Aim of the task: Repeat exactly what appears from the opening line of the listing to the line with "PI = math.pi", inclusive.
--------------------
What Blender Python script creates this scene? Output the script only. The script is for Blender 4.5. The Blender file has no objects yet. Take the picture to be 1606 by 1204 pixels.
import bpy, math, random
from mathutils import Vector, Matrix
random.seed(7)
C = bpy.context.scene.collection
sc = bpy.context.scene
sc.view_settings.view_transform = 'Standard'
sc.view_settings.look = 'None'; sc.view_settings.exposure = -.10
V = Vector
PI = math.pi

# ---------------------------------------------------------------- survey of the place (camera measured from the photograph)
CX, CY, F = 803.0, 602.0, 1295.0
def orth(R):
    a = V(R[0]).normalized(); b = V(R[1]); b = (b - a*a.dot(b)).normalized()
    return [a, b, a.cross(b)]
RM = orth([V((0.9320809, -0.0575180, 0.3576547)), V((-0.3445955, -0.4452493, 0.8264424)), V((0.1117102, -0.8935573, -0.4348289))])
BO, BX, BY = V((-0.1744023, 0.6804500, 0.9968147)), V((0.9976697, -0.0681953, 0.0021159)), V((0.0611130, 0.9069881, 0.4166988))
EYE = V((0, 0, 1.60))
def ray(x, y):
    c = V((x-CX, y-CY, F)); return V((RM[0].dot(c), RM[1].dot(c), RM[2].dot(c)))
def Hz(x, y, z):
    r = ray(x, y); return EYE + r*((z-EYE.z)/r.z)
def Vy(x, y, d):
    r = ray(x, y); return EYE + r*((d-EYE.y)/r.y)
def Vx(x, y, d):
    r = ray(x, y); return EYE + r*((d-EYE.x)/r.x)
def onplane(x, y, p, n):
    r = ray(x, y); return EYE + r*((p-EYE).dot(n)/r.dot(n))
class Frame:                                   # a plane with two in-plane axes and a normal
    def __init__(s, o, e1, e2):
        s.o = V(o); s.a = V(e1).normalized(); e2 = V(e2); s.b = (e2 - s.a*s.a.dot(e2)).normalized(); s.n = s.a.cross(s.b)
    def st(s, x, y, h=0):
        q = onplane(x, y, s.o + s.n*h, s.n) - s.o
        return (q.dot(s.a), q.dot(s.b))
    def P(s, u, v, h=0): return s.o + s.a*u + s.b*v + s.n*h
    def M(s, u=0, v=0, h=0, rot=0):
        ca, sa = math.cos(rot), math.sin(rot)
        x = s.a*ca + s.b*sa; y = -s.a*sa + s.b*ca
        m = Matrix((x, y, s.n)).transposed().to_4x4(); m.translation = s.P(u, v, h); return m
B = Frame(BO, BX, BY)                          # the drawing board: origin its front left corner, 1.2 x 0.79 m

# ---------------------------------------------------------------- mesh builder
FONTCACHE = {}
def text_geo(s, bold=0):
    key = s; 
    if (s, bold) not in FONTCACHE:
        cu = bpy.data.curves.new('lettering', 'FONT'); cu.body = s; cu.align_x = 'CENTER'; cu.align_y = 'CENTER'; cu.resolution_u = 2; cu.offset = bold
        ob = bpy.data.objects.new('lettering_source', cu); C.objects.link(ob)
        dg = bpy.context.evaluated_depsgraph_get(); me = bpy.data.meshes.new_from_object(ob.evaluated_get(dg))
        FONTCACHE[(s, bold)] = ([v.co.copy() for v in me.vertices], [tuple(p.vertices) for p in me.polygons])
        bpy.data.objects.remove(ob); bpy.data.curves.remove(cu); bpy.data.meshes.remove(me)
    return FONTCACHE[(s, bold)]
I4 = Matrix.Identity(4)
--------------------
Full solution:
What Blender Python script creates this scene? Output the script only. The script is for Blender 4.5. The Blender file has no objects yet. Take the picture to be 1606 by 1204 pixels.
import bpy, math, random
from mathutils import Vector, Matrix
random.seed(7)
C = bpy.context.scene.collection
sc = bpy.context.scene
sc.view_settings.view_transform = 'Standard'
sc.view_settings.look = 'None'; sc.view_settings.exposure = -.10
V = Vector
PI = math.pi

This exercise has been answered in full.